Les probabilités d’accéder au 2e tour sont les suivantes :


Au final la situation actuelle est qu’un 2e tour Macron-Le Pen est de loin le scénario le plus probable. Pour Fillon, ses seules chances sont s’il réussit à remonter vers les 20% dans les sondages. Il lui faut également espérer qu’une partie des appuis à Macron se tourne vers Hamon, Mélenchon ou Fillon (les électeurs MoDem -parti centriste de François Bayrou- sont actuellement majoritairement derrière Macron mais cela pourrait changer). La dynamique récente cependant montre que ce n’est pas le cas.
Quant à Hamon, ses chances d’accéder au 2e tour sont nulles. Il est en fait fort probable que Mélenchon termine devant lui, surtout après sa forte performance au débat la semaine passée.
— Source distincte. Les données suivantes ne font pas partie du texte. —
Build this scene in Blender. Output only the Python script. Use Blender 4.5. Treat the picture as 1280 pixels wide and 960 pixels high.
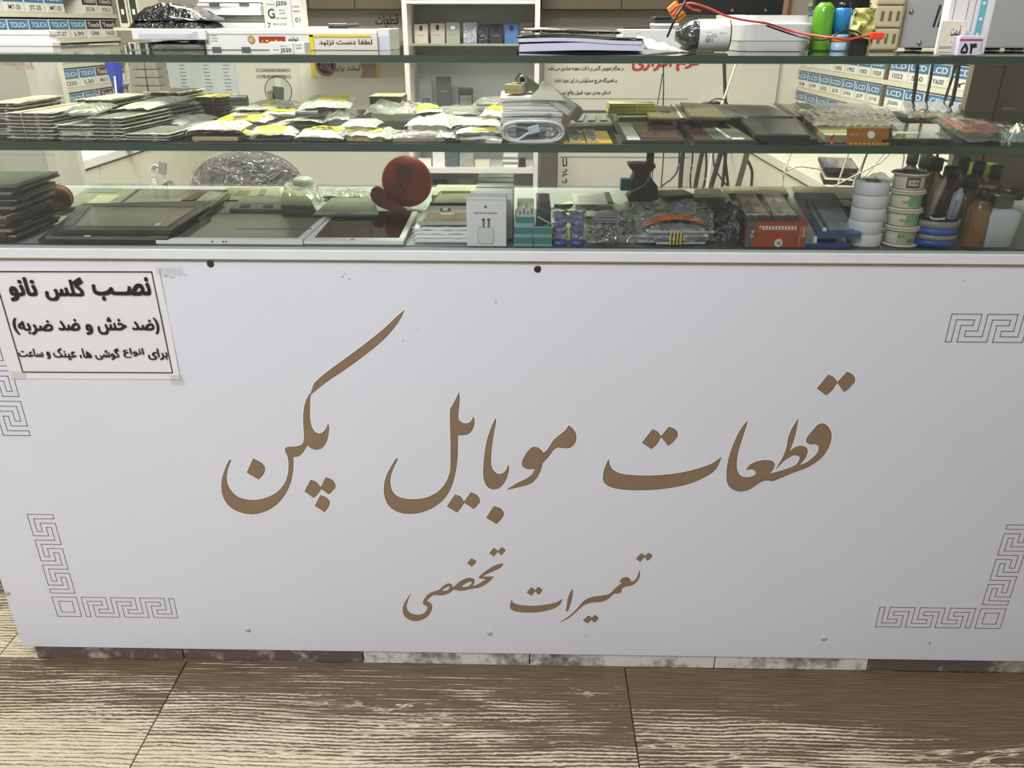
import bpy, bmesh, math, random
from math import sin, cos, pi, radians as rad
from mathutils import Vector, Matrix, noise as mnoise
for _o in list(bpy.data.objects): bpy.data.objects.remove(_o)
SC = bpy.context.scene
COL = SC.collection
rnd = random.Random(7)

# ---------------------------------------------------------------- camera
EYE = 1.1155
D0 = 1.15                                    # camera stands 1.15 m in front of the counter panel (plane Y = 0)
F, PIT, ROL, YAW = 988.2, 0.42733, -0.001455, 0.018709
_f = Vector((-sin(YAW)*cos(PIT), cos(YAW)*cos(PIT), -sin(PIT)))
_r = Vector((cos(YAW), sin(YAW), 0))
_d = _f.cross(_r)
CR = _r*cos(ROL) + _d*sin(ROL)
CD = -_r*sin(ROL) + _d*cos(ROL)
CP = Vector((0, -D0, EYE))
cam = bpy.data.cameras.new('camera'); camo = bpy.data.objects.new('camera', cam); COL.objects.link(camo)
cam.sensor_width = 36; cam.lens = 36*F/1280; cam.clip_start = .02
camo.matrix_world = Matrix(((CR.x, -CD.x, -_f.x, CP.x), (CR.y, -CD.y, -_f.y, CP.y), (CR.z, -CD.z, -_f.z, CP.z), (0, 0, 0, 1)))
SC.camera = camo

# ---------------------------------------------------------------- world, lamps, exposure
SC.view_settings.view_transform = 'Standard'; SC.view_settings.look = 'None'
SC.view_settings.gamma = 1; SC.view_settings.use_curve_mapping = False
SC.view_settings.exposure = 0.0
SC.cycles.transparent_max_bounces = 32
SC.cycles.max_bounces = 8; SC.cycles.caustics_reflective = False; SC.cycles.caustics_refractive = False
W = bpy.data.worlds.new('shop air'); SC.world = W; W.use_nodes = True
W.node_tree.nodes['Background'].inputs[0].default_value = (.93, .96, 1, 1)
W.node_tree.nodes['Background'].inputs[1].default_value = .22
def area(name, loc, rot, sx, sy, power, col):
    l = bpy.data.lights.new(name, 'AREA'); l.shape = 'RECTANGLE'; l.size = sx; l.size_y = sy; l.energy = power; l.color = col
    o = bpy.data.objects.new(name, l); o.location = loc; o.rotation_euler = rot; COL.objects.link(o)
CEIL = 2.7
area('front ceiling lamp', (-.25, -.95, CEIL-.06), (0, 0, 0), .9, .5, 26, (.91, .94, 1))
area('front room lamp', (-1.0, -1.9, CEIL-.06), (0, 0, 0), .9, 0.6, 84, (.90, .93, 1))
area('rear ceiling lamp', (-.45, .75, CEIL-.06), (0, 0, 0), 1.2, .5, 80, (1, .99, .87))
area('back ceiling lamp', (-.1, 1.9, CEIL-.06), (0, 0, 0), 1.2, .6, 19, (1, .98, .87))

# ---------------------------------------------------------------- pixel -> place helpers (surveying only)
def ray(px, py): return CR*((px-640)/F) + CD*((py-480)/F) + _f
def atY(px, py, Y):
    v = ray(px, py); return CP + v*((Y+D0)/v.y)
def atZ(px, py, Z):
    v = ray(px, py); p = CP + v*((Z-EYE)/v.z)
    if .8 < Z < 1.3 and p.y < .011: p.y = .011          # goods stay behind the front panes
    return p
def atX(px, py, X):
    v = ray(px, py); return CP + v*(X/v.x)

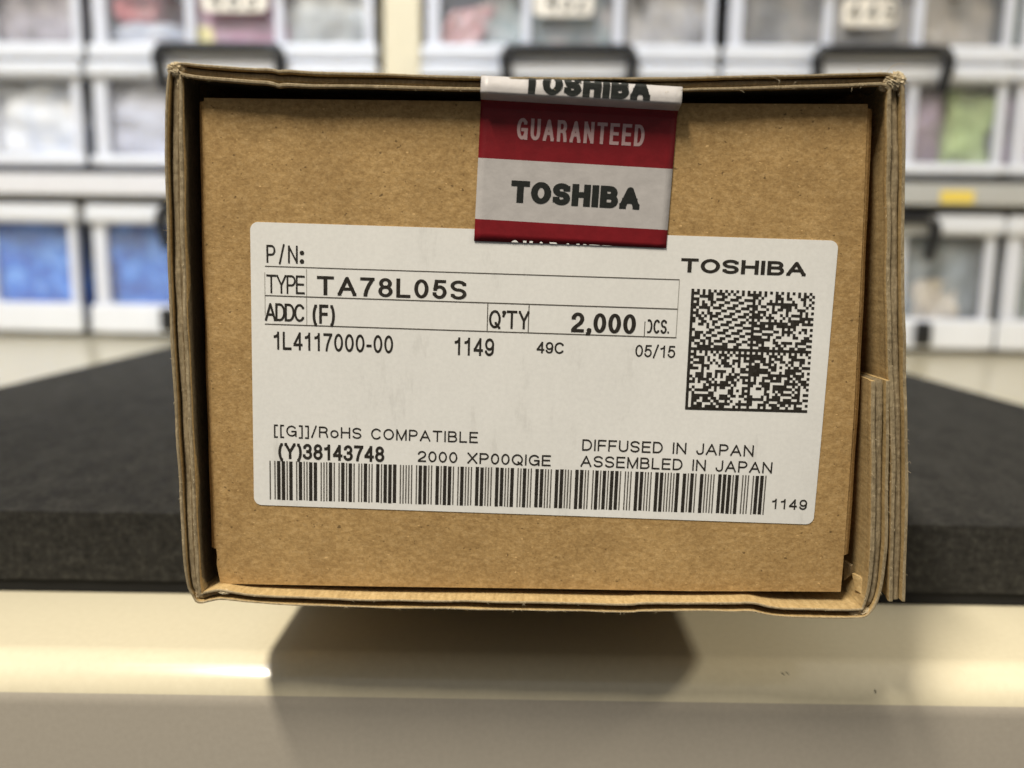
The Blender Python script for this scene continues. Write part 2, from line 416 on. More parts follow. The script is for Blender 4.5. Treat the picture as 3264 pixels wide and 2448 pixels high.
# loose paper fuzz along the cut edges
bm = bmesh.new(); fz = random.Random(3)
for _ in range(420):
    i = fz.randrange(8, NP-8)
    fr = fz.choice((0.0, 0.1, 0.18, 0.78, 0.9, 1.0))
    p = path[i] + NRM[i]*(thick[i]*fr)
    t = (path[i+1]-path[i-1]).normalized()
    L = fz.uniform(0.00015, 0.0005) * (1.8 if fz.random() < 0.08 else 1.0)
    d = (t*fz.uniform(-1, 1) + NRM[i]*(fz.uniform(-1, 0.3) if fr < 0.5 else fz.uniform(-0.3, 1))).normalized()*L
    y = -fz.uniform(0.0, L*0.8)
    bm_tube(bm, [(p.x, 0.0003, p.y), (p.x+d.x*0.5, y*0.6, p.y+d.y*0.5+0.00004), (p.x+d.x, y, p.y+d.y)], [0.00003, 0.000022, 0.000012], 4)
tag(link('paper_fuzz', bm, M_TORN, box), kind='stuff')

# front panel (tucked in lid), its side flaps and back
panel_px = [(650,312),(652,420),(657,700),(664,1000),(674,1300),(684,1600),(690,1754),(692,1772),(691,1797),(697,1830),(703,1860),
            (1200,1869),(1700,1876),(2200,1884),(2680,1887),(2688,1800),(2702,1600),(2722,1300),(2738,1000),(2752,700),(2761,450),(2766,332),
            (2300,330),(1700,325),(1100,318)]
DP = D_PANEL - D_RIM
outline = [box_uv(*p, DP) for p in panel_px]
def cdt_plate(outer, holes=(), clip=None, extra_edges=(), extra_pts=()):
    verts, edges, faces = [], [], []
    def add(poly):
        b0 = len(verts); verts.extend(Vector((p[0], p[1])) for p in poly)
        faces.append(list(range(b0, b0+len(poly))))
    add(outer)
    for h in holes: add(h)
    for pts in extra_edges:
        b0 = len(verts); verts.extend(Vector((p[0], p[1])) for p in pts)
        edges.extend((b0+i, b0+i+1) for i in range(len(pts)-1))
    verts.extend(Vector((p[0], p[1])) for p in extra_pts)
    vo, eo, fo, _, _, of = delaunay_2d_cdt(verts, edges, faces, 1, 1e-9)
    return vo, [f for f, o in zip(fo, of) if 0 in o and not any(k in o for k in range(1, 1+len(holes)))]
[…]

Si cela devait arriver, nous aurions un paysage politique très différent. Le PS et Les Républicains seraient très amoindries. Nous aurions un centre avec Macron, regroupant le PS modéré et l’ex-centre (MoDem, etc). Une droite dure autour de Le Pen et une gauche assez radicale autour de Mélenchon.


Je tâcherai de faire une mise à jour hebdomadaire de ces simulations.